The Critical Story about the Federal Reserve Bank that the Media Refuses to Tell

It’s been common for a long time now, but it is still shocking at how many media outlets and journalists, including the very best, still never make the connection between the Fed/Fed policy and the financial crash of 2008-2009.  Robin Harding, a Financial Times’ columnist, is only the latest to do this in his memo to Janet Yellen, the economist President Obama has nominated to be the next Chair of the Fed.

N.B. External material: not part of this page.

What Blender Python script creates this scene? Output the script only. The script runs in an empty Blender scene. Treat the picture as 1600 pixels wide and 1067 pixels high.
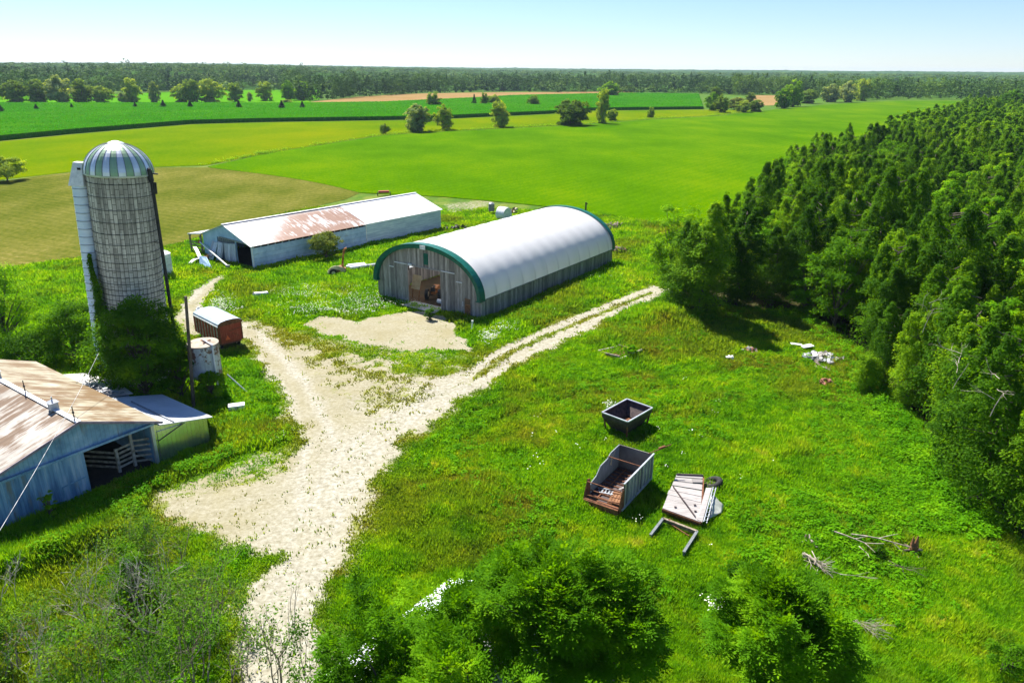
import bpy, math, random
import numpy as np
from mathutils import Matrix, Vector
random.seed(7)
rng = np.random.default_rng(11)
SC = bpy.context.scene
COL = SC.collection
HAZE = True
R = math.radians

# ------------------------------------------------------------------ camera
FPX, HY, ROLL, CAMH = 1150.0, 108.0, 0.008, 25.0
PITCH = math.atan((533.5 - HY) / FPX)
FW = np.array([0, math.cos(PITCH), -math.sin(PITCH)])
_r = np.array([1.0, 0, 0]); _u = np.cross(_r, FW)
RT = _r * math.cos(ROLL) + _u * math.sin(ROLL)
UP = -_r * math.sin(ROLL) + _u * math.cos(ROLL)
cam = bpy.data.cameras.new('camera'); cam.sensor_width = 36; cam.lens = 36 * FPX / 1600
cam.clip_start = 0.5; cam.clip_end = 20000
co = bpy.data.objects.new('camera', cam); COL.objects.link(co)
co.matrix_world = Matrix(((RT[0], UP[0], -FW[0], 0), (RT[1], UP[1], -FW[1], 0), (RT[2], UP[2], -FW[2], CAMH), (0, 0, 0, 1)))
SC.camera = co

# ------------------------------------------------------------------ sky, sun, exposure
TO_SUN = Vector((-0.41, 0.66, 1.0)).normalized()
EL = math.asin(TO_SUN.z); AZ = math.atan2(TO_SUN.x, TO_SUN.y)
w = bpy.data.worlds.new('World'); SC.world = w; w.use_nodes = True
nt = w.node_tree; bg = nt.nodes['Background']
sky = nt.nodes.new('ShaderNodeTexSky'); sky.sky_type = 'NISHITA'; sky.sun_disc = False
sky.sun_elevation = EL; sky.sun_rotation = AZ; sky.altitude = 300; sky.air_density = 1.0
sky.dust_density = 0.0; sky.ozone_density = 4.0
tn = nt.nodes.new('ShaderNodeMix'); tn.data_type = 'RGBA'; tn.blend_type = 'MULTIPLY'; tn.inputs[0].default_value = 1.0
tn.inputs[7].default_value = (0.64, 0.70, 0.86, 1)
nt.links.new(sky.outputs[0], tn.inputs[6]); nt.links.new(tn.outputs[2], bg.inputs[0]); bg.inputs[1].default_value = 0.078
sl = bpy.data.lights.new('sun', 'SUN'); sl.energy = 4.9; sl.angle = R(0.55); sl.color = (1.0, 0.95, 0.86)
so = bpy.data.objects.new('sun', sl); COL.objects.link(so)
so.rotation_euler = TO_SUN.to_track_quat('Z', 'Y').to_euler()
vs = SC.view_settings
vs.view_transform = 'Standard'; vs.look = 'None'; vs.exposure = 1.2; vs.gamma = 1
vs.use_curve_mapping = False
cy = SC.cycles
cy.max_bounces = 6; cy.diffuse_bounces = 4; cy.glossy_bounces = 2; cy.transmission_bounces = 3
cy.transparent_max_bounces = 6; cy.volume_bounces = 0
cy.use_denoising = True

# ------------------------------------------------------------------ helpers
def at(x, y, z=0.0):
    d = FW + RT * ((x - 800) / FPX) - UP * ((y - 533.5) / FPX)
    t = (z - CAMH) / d[2]
    return np.array([0, 0, CAMH]) + d * t

def poly(pts, z=0.0):
    return np.array([at(x, y, z)[:2] for x, y in pts])

def sdist(P, X, Y):
    """signed distance to polygon, positive inside"""
    X = np.asarray(X, float); Y = np.asarray(Y, float)
    d = np.full(X.shape, 1e9); ins = np.zeros(X.shape, bool); n = len(P)
    for i in range(n):
        ax, ay = P[i]; bx, by = P[(i + 1) % n]
        ex, ey = bx - ax, by - ay; L = ex * ex + ey * ey + 1e-9
        t = np.clip(((X - ax) * ex + (Y - ay) * ey) / L, 0, 1)
        d = np.minimum(d, np.hypot(X - ax - t * ex, Y - ay - t * ey))
        c = ((ay > Y) != (by > Y)) & (X < ex * (Y - ay) / (ey if ey else 1e-9) + ax)
        ins ^= c
    return np.where(ins, d, -d)

def ldist(P, X, Y):
    d = np.full(np.shape(X), 1e9)
    for (ax, ay), (bx, by) in zip(P[:-1], P[1:]):
        ex, ey = bx - ax, by - ay; L = ex * ex + ey * ey + 1e-9
        t = np.clip(((X - ax) * ex + (Y - ay) * ey) / L, 0, 1)
        d = np.minimum(d, np.hypot(X - ax - t * ex, Y - ay - t * ey))
    return d

_perm = np.random.default_rng(5).random((256, 256))
def noise(X, Y, s, seed=0):
    x = np.asarray(X) / s + seed * 17.3 + 1000; y = np.asarray(Y) / s + seed * 31.7 + 1000
    xi = np.floor(x).astype(int); yi = np.floor(y).astype(int)
    fx = x - xi; fy = y - yi; fx = fx * fx * (3 - 2 * fx); fy = fy * fy * (3 - 2 * fy)
    g = lambda a, b: _perm[a % 256, b % 256]
    return (g(xi, yi) * (1 - fx) + g(xi + 1, yi) * fx) * (1 - fy) + (g(xi, yi + 1) * (1 - fx) + g(xi + 1, yi + 1) * fx) * fy

def fbm(X, Y, s, seed=0, o=4):
    a = 0.5; r = 0; tot = 0
    for k in range(o):
        r = r + a * noise(X, Y, s / 2 ** k, seed + k); tot += a; a *= 0.55
    return r / tot

def sstep(a, b, x):
    t = np.clip((x - a) / (b - a), 0, 1); return t * t * (3 - 2 * t)

# ---- mesh building
def mesh_np(name, verts, faces_flat, nper, mats=(), attrs=None, smooth=False, mi=None):
    """fast mesh from arrays; all faces have nper corners"""
    me = bpy.data.meshes.new(name)
    v = np.ascontiguousarray(verts, dtype=np.float32); f = np.ascontiguousarray(faces_flat, dtype=np.int32).ravel()
    nf = len(f) // nper
    me.vertices.add(len(v)); me.vertices.foreach_set('co', v.ravel())
    me.loops.add(len(f)); me.loops.foreach_set('vertex_index', f)
    me.polygons.add(nf)
    me.polygons.foreach_set('loop_start', np.arange(0, nf * nper, nper, dtype=np.int32))
    me.polygons.foreach_set('loop_total', np.full(nf, nper, dtype=np.int32))
    if smooth: me.polygons.foreach_set('use_smooth', np.ones(nf, bool))
    if mi is not None: me.polygons.foreach_set('material_index', np.asarray(mi, dtype=np.int32))
    for m in mats: me.materials.append(m)
    for k, a in (attrs or {}).items():
        at_ = me.attributes.new(k, 'FLOAT', 'POINT'); at_.data.foreach_set('value', np.asarray(a, dtype=np.float32))
    me.update(calc_edges=True)
    return me

def link(name, me, parent=None):
    o = bpy.data.objects.new(name, me); COL.objects.link(o)
    if parent is not None: o.parent = parent
    return o

def props(o, label=None, cat=None, group=None, kind=None):
    if label: o['label'] = label
    if cat: o['category'] = cat
    if group: o['group'] = group
    if kind: o['kind'] = kind
    return o

def thing(name, label, cat, loc=(0, 0, 0), rz=0.0, group=None):
    o = bpy.data.objects.new(name, None); COL.objects.link(o)
    o.empty_display_size = 0.2
    o.location = [float(c) for c in loc]; o.rotation_euler = (0, 0, rz)
    return props(o, label, cat, group)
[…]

There is only one reason the Fed has a zero interest rate policy (ZIRP) and embarked on an unprecedented program of purchasing mortgage assets/treasuries, which has ballooned the Fed balance sheet to almost $4 trillion: the economic wreckage done by the financial crisis of 2008-2009.  But no matter how much the ZIRP, QE 1, 2, 3, infinity, or tapering are discussed by the brightest people, no one ever mentions that fact.  Reading Harding or all the other reporters/journalists/commentators, you’d think ZIRP and the $4 trillion balance sheet were the produce of Immaculate Conception:  they arrived without any preceding event.

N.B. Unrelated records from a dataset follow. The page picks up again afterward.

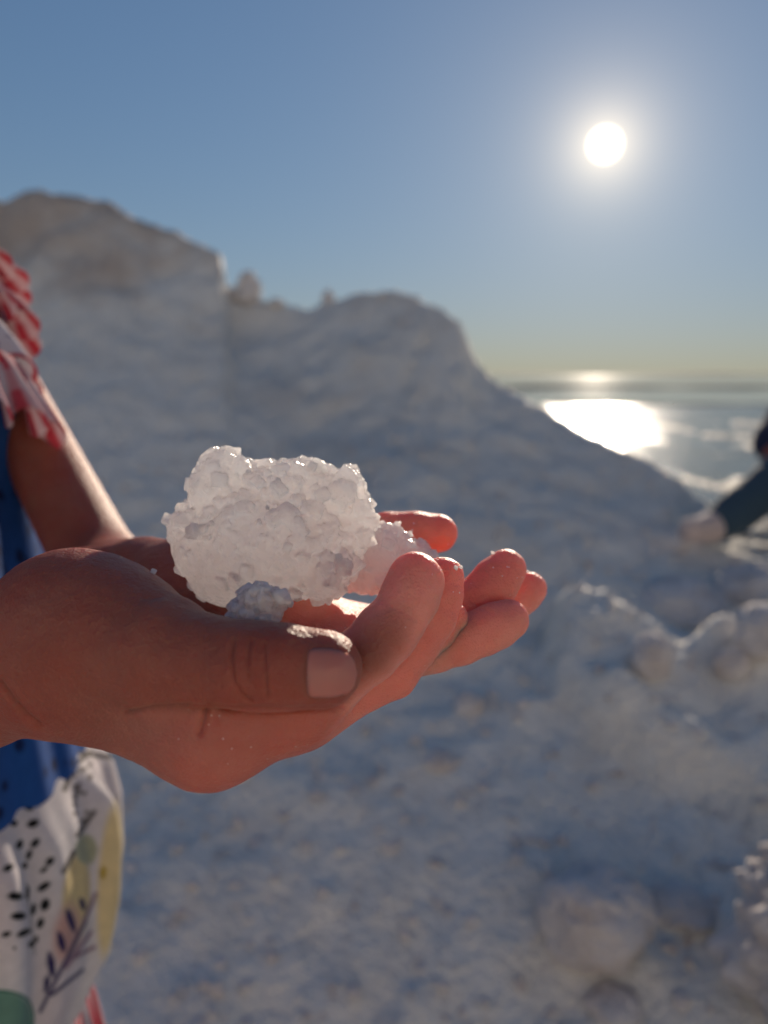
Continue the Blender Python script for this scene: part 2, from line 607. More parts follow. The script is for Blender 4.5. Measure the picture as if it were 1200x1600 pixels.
def cloth_mat(name, base, attr=None, weave=2600, trans=0.4):
    m, t, b = new_mat(name)
    n1 = noise_node(t, 130, 4, 0.6)
    mxc = N(t, 'ShaderNodeMix', data_type='RGBA', blend_type='MULTIPLY')
    mxc.inputs[0].default_value = 1
    rr = ramp(t, [(0.3, (0.86, 0.86, 0.86)), (0.7, (1, 1, 1))])
    t.links.new(n1.outputs['Fac'], rr.inputs[0])
    t.links.new(rr.outputs[0], mxc.inputs[7])
    if attr:
        at = N(t, 'ShaderNodeAttribute', attribute_name=attr)
        t.links.new(at.outputs['Color'], mxc.inputs[6])
    else:
        mxc.inputs[6].default_value = (*base, 1)
    t.links.new(mxc.outputs[2], b.inputs['Base Color'])
    b.inputs['Roughness'].default_value = 0.85
    b.inputs['Sheen Weight'].default_value = 0.15
    b.inputs['Specular IOR Level'].default_value = 0.2
    tr = N(t, 'ShaderNodeBsdfTranslucent')
    t.links.new(mxc.outputs[2], tr.inputs['Color'])
    ms = N(t, 'ShaderNodeMixShader'); ms.inputs[0].default_value = trans
    out = t.nodes['Material Output']
    t.links.new(b.outputs[0], ms.inputs[1]); t.links.new(tr.outputs[0], ms.inputs[2])
    t.links.new(ms.outputs[0], out.inputs['Surface'])
    n4 = noise_node(t, 900, 2)
    bump_chain(t, b, [(n4.outputs['Fac'], 0.4, 0.0006)])
    return m


M_PRINT = cloth_mat('printed_cotton', (1, 1, 1), 'print')
M_NAVY = cloth_mat('navy_cloth', (0.020, 0.026, 0.06), None, trans=0.0)
M_TEAL = cloth_mat('dark_teal_denim', (0.045, 0.080, 0.11), None, trans=0.0)

M_HAIR, t, b = new_mat('hair')
b.inputs['Base Color'].default_value = (0.05, 0.028, 0.016, 1)
b.inputs['Roughness'].default_value = 0.5
nn = noise_node(t, 60, 6)
bump_chain(t, b, [(nn.outputs['Fac'], 0.7, 0.01)])

# water
def water_mat(name, amp, amp2, rough):
    m, t, b = new_mat(name)
    b.inputs['Base Color'].default_value = (0.05, 0.06, 0.055, 1)
    b.inputs['Roughness'].default_value = rough
    b.inputs['IOR'].default_value = 1.33
    tc = N(t, 'ShaderNodeTexCoord')
    nw = N(t, 'ShaderNodeTexNoise'); nw.inputs['Scale'].default_value = 2.2; nw.inputs['Detail'].default_value = 5
    t.links.new(tc.outputs['Object'], nw.inputs['Vector'])
    nw2 = N(t, 'ShaderNodeTexNoise'); nw2.inputs['Scale'].default_value = 14; nw2.inputs['Detail'].default_value = 3
    t.links.new(tc.outputs['Object'], nw2.inputs['Vector'])
    bump_chain(t, b, [(nw.outputs['Fac'], 1.0, amp), (nw2.outputs['Fac'], 1.0, amp2)])
    mp = N(t, 'ShaderNodeMapping'); mp.inputs['Scale'].default_value = (0.55, 0.16, 1)
    t.links.new(tc.outputs['Object'], mp.inputs['Vector'])
    nc = N(t, 'ShaderNodeTexNoise'); nc.inputs['Scale'].default_value = 1.0; nc.inputs['Detail'].default_value = 5
    t.links.new(mp.outputs[0], nc.inputs['Vector'])
    mr = N(t, 'ShaderNodeMapRange'); mr.inputs['From Min'].default_value = 0.36; mr.inputs['From Max'].default_value = 0.62
    mr.inputs['To Min'].default_value = 0.35; mr.inputs['To Max'].default_value = 1.25
    t.links.new(nc.outputs['Fac'], mr.inputs['Value'])
    for nd in t.nodes:
        if nd.type == 'BUMP': t.links.new(mr.outputs[0], nd.inputs['Strength'])
    return m


M_WATER = water_mat('pond_water', 0.046, 0.014, 0.15)
M_WATER_FAR = water_mat('far_water', 0.017, 0.003, 0.06)

# wet flats and far banks
M_FLAT, t, b = new_mat('wet_salt_mud')
n1 = noise_node(t, 0.9, 6, 0.6)
r1 = ramp(t, [(0.35, (0.09, 0.085, 0.07)), (0.6, (0.34, 0.33, 0.31))])
t.links.new(n1.outputs['Fac'], r1.inputs[0])
t.links.new(r1.outputs[0], b.inputs['Base Color'])
b.inputs['Roughness'].default_value = 0.62
n2 = noise_node(t, 7, 6, 0.65)
bump_chain(t, b, [(n2.outputs['Fac'], 1.0, 0.12)])
M_BANK, t, b = new_mat('dike_earth')
n1 = noise_node(t, 0.2, 5, 0.6)
r1 = ramp(t, [(0.35, (0.07, 0.08, 0.06)), (0.65, (0.16, 0.15, 0.12))])
t.links.new(n1.outputs['Fac'], r1.inputs[0])
t.links.new(r1.outputs[0], b.inputs['Base Color'])
b.inputs['Roughness'].default_value = 0.9

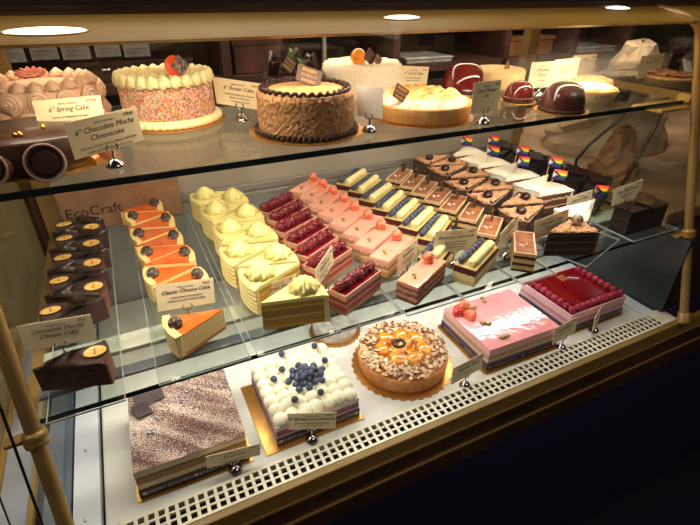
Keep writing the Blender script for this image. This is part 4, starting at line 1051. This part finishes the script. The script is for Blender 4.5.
for k in range(30): a = 2*PI*k/30; b2.sphere((.0325*cos(a), .0325*sin(a), .010), .0028, 7, 5)
b2.build('bead_ring', DOME, t)
dome('brown plum coloured dome cake at the front edge of the upper shelf', (.792, .668, TS), .042, .046, DOME2)
dome('large dark red dome cake at the back behind the meringue tart card', (.735, .905, TS), .048, .056, DOME)
t = thing('cream_topped_cake', 'pale cream cake with a small triangular chip behind the burgundy dome', 'cake', (.855, .925, TS))
MB().lathe([(.060, 0), (.062, .006), (.062, .036), (.058, .042), (0, .046)], 48, wob=lambda r, z, a: (r*(1+.01*sin(9*a)), z)).build('frosted_cake', mat('butter_cream_cake', (232, 206, 146), .5), t)
MB().prism([(0, 0), (.020, 0), (.009, .020)], 0, .0016).build('chocolate_chip', mat('nougat_chip', (150, 104, 60), .5), t, (-.015, -.030, .044), (PI/2, 0, .1))
# pale tarts
FOIL = mat('fluted_foil', (196, 172, 132), .3, metal=.6)
def tart(label, loc, r, top_m, name='round_tart', chunky=False, h=.018):
    t = thing(name, label, 'tart', loc, 0, 'tarts at the right of the upper shelf')
    MB().lathe([(r*.86, 0), (r, h), (r*1.01, h+.001), (r*.97, h), (r*.84, .002), (0, .002)], 120, wob=lambda rr, z, a: (rr*(1+.018*cos(40*a)), z)).build('fluted_pan', FOIL, t)
    MB().lathe([(r*.93, h*.6), (r*.97, h+.003), (r*.93, h+.006), (r*.88, h+.0035), (0, h+.003)], 60).build('crust', PAST, t)
    mb = MB(); r2 = random.Random(int(r*9999))
    if chunky:
        for k in range(46):
            a = k*2.4; q = r*.82*math.sqrt(k/46); T = Matrix.Translation((q*cos(a), q*sin(a), h+.008+.004*r2.random())) @ Matrix.Rotation(r2.uniform(0, 6), 4, 'Z') @ Matrix.Rotation(r2.uniform(-.5, .5), 4, 'X')
            mb.box(-.010, .010, -.0045, .0045, -.0018, .0018, 0, T)
    else:
        mb.lathe([(r*.89, h+.003), (r*.86, h+.008), (r*.6, h+.0105), (r*.3, h+.011), (0, h+.0112)], 50, wob=lambda rr, z, a: (rr, z+.001*sin(7*a+rr*300)))
    mb.build('filling', top_m, t); return t
tart('pale custard tart in a fluted pan, nearest of the right-hand tarts', (.940, .735, TS), .062, mat('pale_custard', (250, 236, 196), .4, var=(236, 196, 130), scale=40))
tart('sugar dusted tart behind the pale custard tart', (1.030, .775+.030, TS), .052, mat('sugared_fruit', (240, 206, 150), .5, var=(196, 130, 70), scale=50))
t = tart('apple slice tart beyond the end glass with a blank white tag', (1.270, .765, TS), .058, mat('caramel_apple', (206, 140, 74), .3, var=(150, 82, 36), scale=50, coat=.4), 'apple_tart', True)
MB().box(-.022, .022, -.0008, .0008, 0, .030).build('white_tag', PAPERB, t, (.034, -.02, .030), (-.5, .2, .1))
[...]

This is, of course, preposterous.  It’s like talking about rebuilding New Orleans and all the new levees without ever mentioning Hurricane Katrina.  The discussion would be so incomplete as to be unintelligible.  And, yet, that is every discussion about the Fed, which focuses on today’s circumstances and how the Fed/next Fed Chair will unwind the policies. 

As a result, Harding’s otherwise intelligent column today lacks crucial context, which leads to another common omission in the reporting on the Fed.  It no longer has a dual mandate; the Fed now has a three part mandate: price stability, employment and financial stability, as elaborately set forth in the Dodd Frank financial reform and Wall Street re-regulation law. 

Never mentioning that the Fed’s multiple unprecedented policies are direct responses to the worst financial crash since 1929 and the worst economy since the 1930s and its new three-part mandate leads to a number of other errors.  For example, thinking about future policy as a continuation of today’s policies would seem, at best, questionable.  Another example is the failure to understand how important it is for the Fed to carry out its financial stability duties (which is not only to counter “asset bubbles,” as Harding suggests).  After all, if the Fed does that job right (along with other regulators) and prevents (or minimizes) another financial crash, then the other two jobs are a whole lot easier and very different. 

With the costs of the last crisis projected to cost the US more than $12.8 trillion, reporting on the Fed should include why its policies exist today and use those facts to inform thinking about what it should do today and tomorrow, including making sure it never has to take unprecedented actions to prevent a Second Great Depression again.